K.P. Yohannan, president of Gospel for Asia (GFA), reported from India that 28 hours of non-stop rain had broken all the previous records in the Mumbai area, formerly known as Bombay. The city's slums, where 5 million of the city's 16 million people live, were particularly hard hit.

"Keep in mind some 5 million people live in makeshift huts with dirt floors in the lower parts of Bombay," Yohannan said on Thursday. "It is said that 500 people have already died, and the death toll continues to rise. But one political leader I talked to said that no one really knows how many hundreds and hundreds may have died from among the poorest of the poor in the slums."

GFA has 28 pastors working in and around the slum areas, and they are all reported safe.

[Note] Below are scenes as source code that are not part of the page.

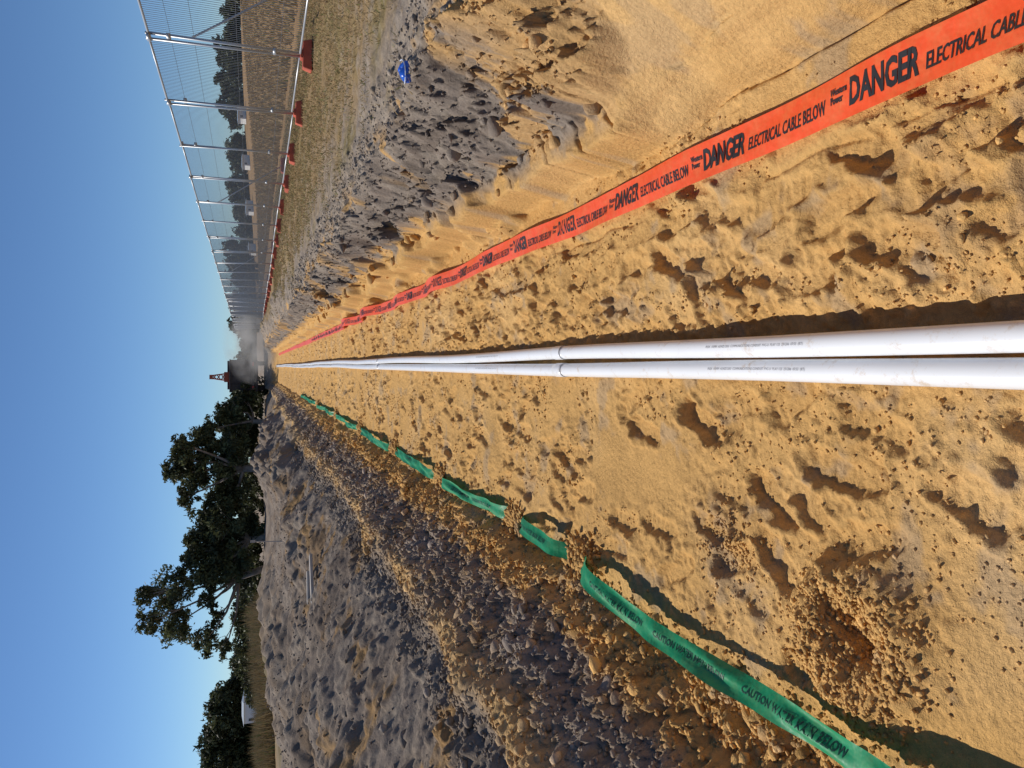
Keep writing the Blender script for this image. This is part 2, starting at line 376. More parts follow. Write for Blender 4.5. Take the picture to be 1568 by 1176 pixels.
n=6000; y=2.5+15*rng.random(n)**1.4; x=rng.uniform(1.05,1.9,n); scatter('bank_rubble',x,y,rng.uniform(.003,.012,n)*(1+y*.04)*(1+2*(rng.random(n)<.03)),1.1,.12)
n=9000; y=3+25*rng.random(n)**1.3; x=-1.8-rng.random(n)*7; scatter('spoil_rubble',x,y,rng.uniform(.006,.026,n)*(1+1.5*(rng.random(n)<.03)),1.1,.15,.36)
n=70; y=2.7+14*rng.random(n)**1.3; x=rng.uniform(.95,1.22,n); scatter('sand_blocks',x,y,rng.uniform(.02,.06,n)*(1+y*.03),1.05,.08,.35,True)
n=80; y=1.2+14*rng.random(n)**1.3; x=rng.uniform(-1.9,-1.15,n); scatter('soil_blocks',x,y,rng.uniform(.02,.05,n)*(1+y*.03),1.1,.06,.40,True)

# ---------------------------------------------------------------- pipes
M_pipe=simple('white_pvc',(.78,.79,.80),rough=.28,var=.03,scale=3,spec=.5)
nt=M_pipe.node_tree; b=nt.nodes['Principled BSDF']
tc=nt.nodes.new('ShaderNodeTexCoord'); nz=nt.nodes.new('ShaderNodeTexNoise'); nz.inputs['Scale'].default_value=14; nz.inputs['Detail'].default_value=9; nz.inputs['Roughness'].default_value=.8
nt.links.new(tc.outputs['Object'],nz.inputs['Vector']); rr=nt.nodes.new('ShaderNodeValToRGB'); rr.color_ramp.elements[0].position=.55; rr.color_ramp.elements[1].position=.70
rr.color_ramp.elements[0].color=(0,0,0,1); rr.color_ramp.elements[1].color=(.7,.7,.7,1)
nt.links.new(nz.outputs['Fac'],rr.inputs['Fac']); mx=nt.nodes.new('ShaderNodeMixRGB'); mx.inputs[2].default_value=(.55,.38,.2,1)
src=b.inputs['Base Color'].links[0].from_socket; nt.links.new(src,mx.inputs[1]); nt.links.new(rr.outputs[0],mx.inputs[0]); nt.links.new(mx.outputs[0],b.inputs['Base Color'])
M_ink=simple('printing_ink',(.28,.28,.29),rough=.6,var=.1)
M_gap=simple('joint_line_ring',(.22,.21,.19),rough=.8,var=.1)  # dark line ring in its own colour at the coupling joints
PR=.0345
def pipe_center(k,y):
    y=np.asarray(y,dtype=float)
    spread=.002+.009*np.exp(-((y-3.6)/.9)**2)+.006*np.abs(pn(y*.35,.5,100))
    side=-1 if k==0 else 1
    cx=.035+side*(PR+spread)+.016*pn(y*.22,.1,101)*ss(1,6,y)+.05*pn(y*.07,.6,102)*ss(6,20,y)
    cz=.050+.012*pn(y*.3,k*3.3,103)+.01*ss(2.5,1,y)
    return cx,cz
def curve_tube(name,yv,k,rfun,parent,n=28,mat=None):
    cx,cz=pipe_center(k,yv); rad=rfun(yv); a=np.linspace(0,2*math.pi,n,endpoint=False)
    Vx=cx[:,None]+rad[:,None]*np.cos(a); Vz=cz[:,None]+rad[:,None]*np.sin(a); Vy=np.repeat(yv[:,None],n,1)
    W=np.stack([Vx,Vy,Vz],-1).reshape(-1,3); m=len(yv); i=np.arange(m*n).reshape(m,n); j=np.roll(i,-1,1)
    Fq=np.stack([i[:-1],j[:-1],j[1:],i[1:]],-1).reshape(-1,4)
    return np_mesh(name,W,Fq,None,True,mat or M_pipe,parent)
def text_geo(body,size,offset=0,shear=0,bold=False):
    cu=bpy.data.curves.new('t','FONT'); cu.body=body; cu.size=size; cu.offset=offset; cu.shear=shear; cu.resolution_u=2; cu.space_line=.8
    o=bpy.data.objects.new('t',cu); COL.objects.link(o); dg=bpy.context.evaluated_depsgraph_get()
    me=bpy.data.meshes.new_from_object(o.evaluated_get(dg))
    bpy.data.objects.remove(o)
    v=np.array([q.co[:] for q in me.vertices]); f=[tuple(p.vertices) for p in me.polygons]
    bpy.data.meshes.remove(me); return v,f
def list_mesh(name,V,F,mat,parent):
    me=bpy.data.meshes.new(name); me.from_pydata([tuple(q) for q in V],[],F); me.update(); me.materials.append(mat)
    return link(bpy.data.objects.new(name,me),parent)
joints=[3.62,9.7,15.8,21.9,28,34]
for k in (0,1):
    P=empty('pvc_conduit')
    yv=np.unique(np.concatenate([np.linspace(-4,1,20),np.linspace(1,6,120),np.linspace(6,56,280)]+[[j-.001+k*.02,j+k*.02,j+.11+k*.02,j+.113+k*.02] for j in joints]))
    def rf(y,k=k):
        r=np.full_like(y,PR)
        for j in joints: r=np.where((y>=j+k*.02-1e-6)&(y<=j+.111+k*.02),PR+.0028,r)
        return r
    curve_tube('pipe',yv,k,rf,P)
    for j in joints[:3]:
        yj=np.array([j-.004+k*.02,j+.0+k*.02]); 
        curve_tube('joint_gap',yj,k,lambda q:np.full_like(q,PR+.0032),P,mat=M_gap)
    for y0 in (2.28,5.2):
        v,f=text_geo("IPLEX  100MM  AS/NZS 2053  COMMUNICATIONS CONDUIT  PVC-U  PLAY 123  231206  07:53  (RT)",.0115,0)
        yy=y0-v[:,0]; cx,cz=pipe_center(k,yy); ang=(math.radians(90)+ -v[:,1]/PR)
        r=PR+.0008
        W=np.stack([cx+r*np.cos(ang),yy,cz+r*np.sin(ang)],-1); list_mesh('print',W,f,M_ink,P)

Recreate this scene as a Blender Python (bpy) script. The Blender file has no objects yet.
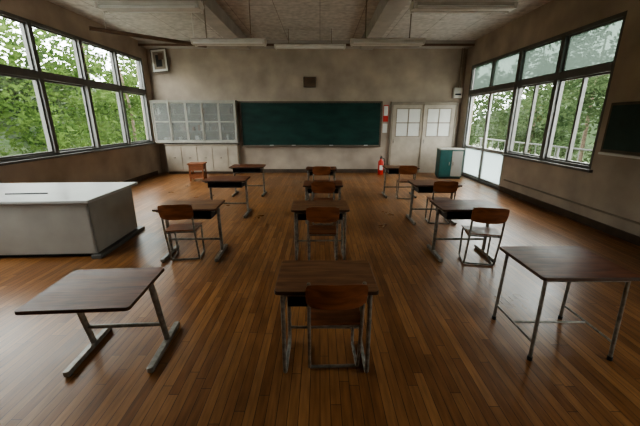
import bpy, math, random
from mathutils import Vector, Matrix, Quaternion
random.seed(7)
scn = bpy.context.scene
COL = scn.collection
CAMH = 1.67
try: scn.view_settings.look = 'AgX - Medium High Contrast'
except Exception: pass

# ------------------------------------------------------------------ materials
def nt(name):
    m = bpy.data.materials.new(name); m.use_nodes = True
    t = m.node_tree; b = t.nodes['Principled BSDF']
    return m, t, b

def mk(name, col, rough=0.6, metal=0.0, var=0.15, scale=6.0, bump=0.0, bscale=60.0, spec=0.5, stretch=(1,1,1)):
    m, t, b = nt(name)
    N, L = t.nodes, t.links
    tc = N.new('ShaderNodeTexCoord'); mp = N.new('ShaderNodeMapping')
    mp.inputs['Scale'].default_value = stretch
    L.new(tc.outputs['Object'], mp.inputs['Vector'])
    no = N.new('ShaderNodeTexNoise'); no.inputs['Scale'].default_value = scale
    no.inputs['Detail'].default_value = 6
    L.new(mp.outputs[0], no.inputs['Vector'])
    rp = N.new('ShaderNodeValToRGB')
    rp.color_ramp.elements[0].position = 0.3; rp.color_ramp.elements[1].position = 0.7
    rp.color_ramp.elements[0].color = [c*(1-var) for c in col]+[1]
    rp.color_ramp.elements[1].color = [min(1, c*(1+var)) for c in col]+[1]
    L.new(no.outputs['Fac'], rp.inputs['Fac'])
    L.new(rp.outputs['Color'], b.inputs['Base Color'])
    b.inputs['Roughness'].default_value = rough
    b.inputs['Metallic'].default_value = metal
    b.inputs['Specular IOR Level'].default_value = spec
    if bump > 0:
        n2 = N.new('ShaderNodeTexNoise'); n2.inputs['Scale'].default_value = bscale
        n2.inputs['Detail'].default_value = 4
        L.new(mp.outputs[0], n2.inputs['Vector'])
        bp = N.new('ShaderNodeBump'); bp.inputs['Strength'].default_value = bump
        bp.inputs['Distance'].default_value = 0.01
        L.new(n2.outputs['Fac'], bp.inputs['Height']); L.new(bp.outputs[0], b.inputs['Normal'])
    return m

M = {}
M['wall'] = mk('plaster_taupe', (0.40,0.33,0.27), 0.85, var=0.2, scale=1.6, bump=0.25, bscale=90)
M['dado'] = mk('plaster_dado', (0.43,0.37,0.30), 0.7, var=0.18, scale=2.2, bump=0.2, bscale=70)
M['ceil'] = mk('ceiling_board', (0.53,0.50,0.47), 0.9, var=0.2, scale=9, bump=0.6, bscale=45)
M['beam'] = mk('beam_paint', (0.40,0.37,0.34), 0.8, var=0.12, scale=3)
M['trim'] = mk('trim_wood_dark', (0.07,0.045,0.03), 0.5, var=0.3, scale=5)
M['frame'] = mk('window_alu_dark', (0.13,0.125,0.118), 0.45, metal=0.2, var=0.1)
M['framew'] = mk('window_alu_pale', (0.30,0.30,0.29), 0.45, metal=0.2, var=0.1)
M['steel'] = mk('tube_steel_worn', (0.24,0.22,0.19), 0.34, metal=0.5, var=0.4, scale=25)
M['tray'] = mk('tray_steel_dark', (0.07,0.06,0.055), 0.5, metal=0.3, var=0.2)
M['white'] = mk('laminate_white', (0.43,0.425,0.42), 0.30, var=0.06, scale=4)
M['panelw'] = mk('panel_paint_grey', (0.33,0.31,0.28), 0.5, var=0.1, scale=3)
M['board'] = mk('chalkboard_green', (0.010,0.042,0.034), 0.6, var=0.3, scale=3.5, stretch=(0.5,1,1.5), spec=0.3)
M['bframe'] = mk('board_frame_wood', (0.10,0.075,0.05), 0.5, var=0.2)
M['door'] = mk('door_paint_beige', (0.41,0.35,0.285), 0.55, var=0.08)
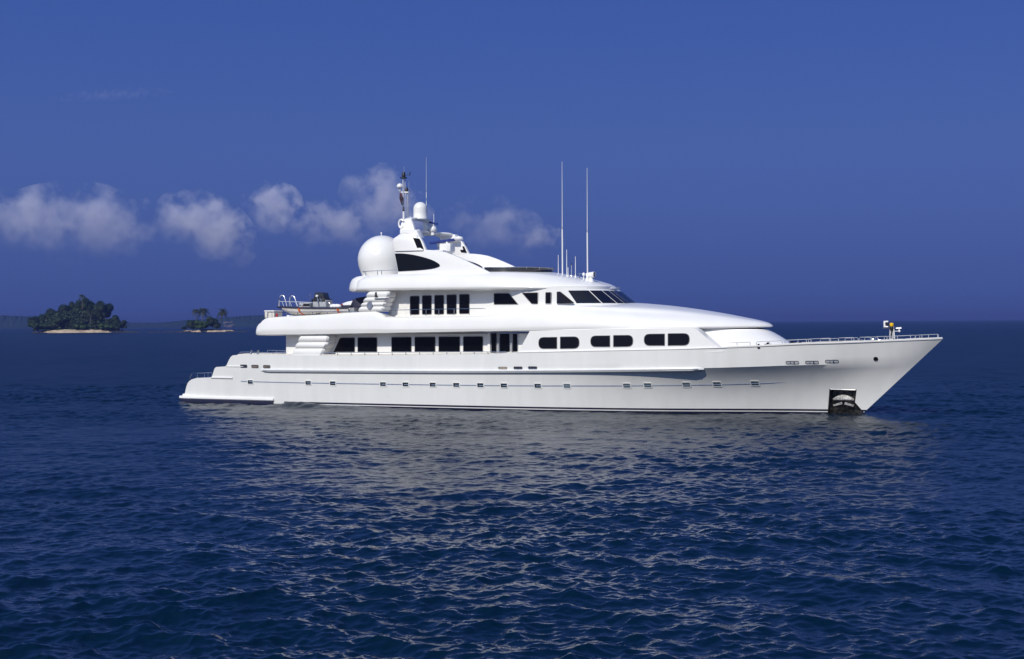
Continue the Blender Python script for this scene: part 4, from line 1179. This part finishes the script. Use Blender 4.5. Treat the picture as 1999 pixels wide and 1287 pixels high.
# second craft under its navy canvas
c0_ = at(664, 596, -.6)
craft = deck_thing('covered_craft', c0_[0], -.6, 6.1, 'small craft with white pointed bow and navy canvas cover behind the tender', 'boat')
def cp(pix, yy=-.6): return [(at(px, py, yy)[0] - c0_[0], at(px, py, yy)[1] - 6.1) for px, py in pix]
top = cp([(664, 596), (672, 591.5), (682, 588.5), (693, 586.5)]); botm = cp([(664, 598.5), (672, 600), (682, 601), (693, 602)])
rings = []
for (a, b), w in zip(zip(top, botm), (.05, .35, .5, .55)):
    rings.append([(a[0], -w * .6, a[1]), (a[0], w * .6, a[1]), (a[0], w, (a[1] + b[1]) / 2), (b[0], w * .8, b[1]), (b[0], -w * .8, b[1]), (a[0], -w, (a[1] + b[1]) / 2)])
MB().loft(rings).build('bow', M['white'], craft, 40)
cen = cp([(692, 587), (697, 585), (704, 583.5), (712, 582.5), (722, 583)]); rad = [.3, .42, .46, .44, .3]
rings = []
for (x, z), r in zip(cen, rad):
    zb0 = .12
    rings.append([(x + .06 * math.sin(5 * a), r * 1.3 * math.cos(a), (z + zb0) / 2 + (z - zb0 + .25) / 2 * math.sin(a) + .04 * math.sin(4 * a)) for a in np.linspace(0, 2 * math.pi, 19)[:-1]])
MB().loft(rings).build('canvas_cover', M['navy'], craft, 60)
mb = MB()
for (px, py, k) in ((670.5, 595.5, 0), (675, 594, 0)):
    q = cp([(px, py)])[0]; mb.sphere((q[0], -.5, q[1]), .07)
mb.build('bow_fitting', M['red'], craft)
q = cp([(692, 598)])[0]; MB().box((q[0] - 1.0, -.66, q[1] - .12), (q[0] + .1, -.5, q[1] + .1), .03).build('fender_strip', M['navy'], craft)
MB().box((.35, -.3, -.0), (1.9, .3, .42), .05).build('cradle', M['white'], craft)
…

"But we have 12 churches in the slums and it looks like all of them were completely washed away," Yohannan added. "Lots of the believers are in terrible suffering.

"Keep in mind that these people keep their rice and other food items and possessions on the dirt floors of their tiny huts. And they have nowhere to go—there is no building they can climb up and find hope. So everything was destroyed," he continued.

"There is going to be a tremendous amount of suffering without drinking water and food for these people—pain and the suffering in some ways we cannot even describe. So we are praying that the Lord will give us wisdom as our brothers go about trying to meet the needs of these poor people.

Like the devastation caused by last year’s South Asia quake-tsunami disaster, Yohannan says “this is another opportunity for us to minister to people who are in need in the name of Jesus and share with them that 'we do this because of Jesus'."

GFA and Christian Aid have requested prayer for the hundreds who lost family members and the millions of people whose lives have been placed in turmoil by the floods.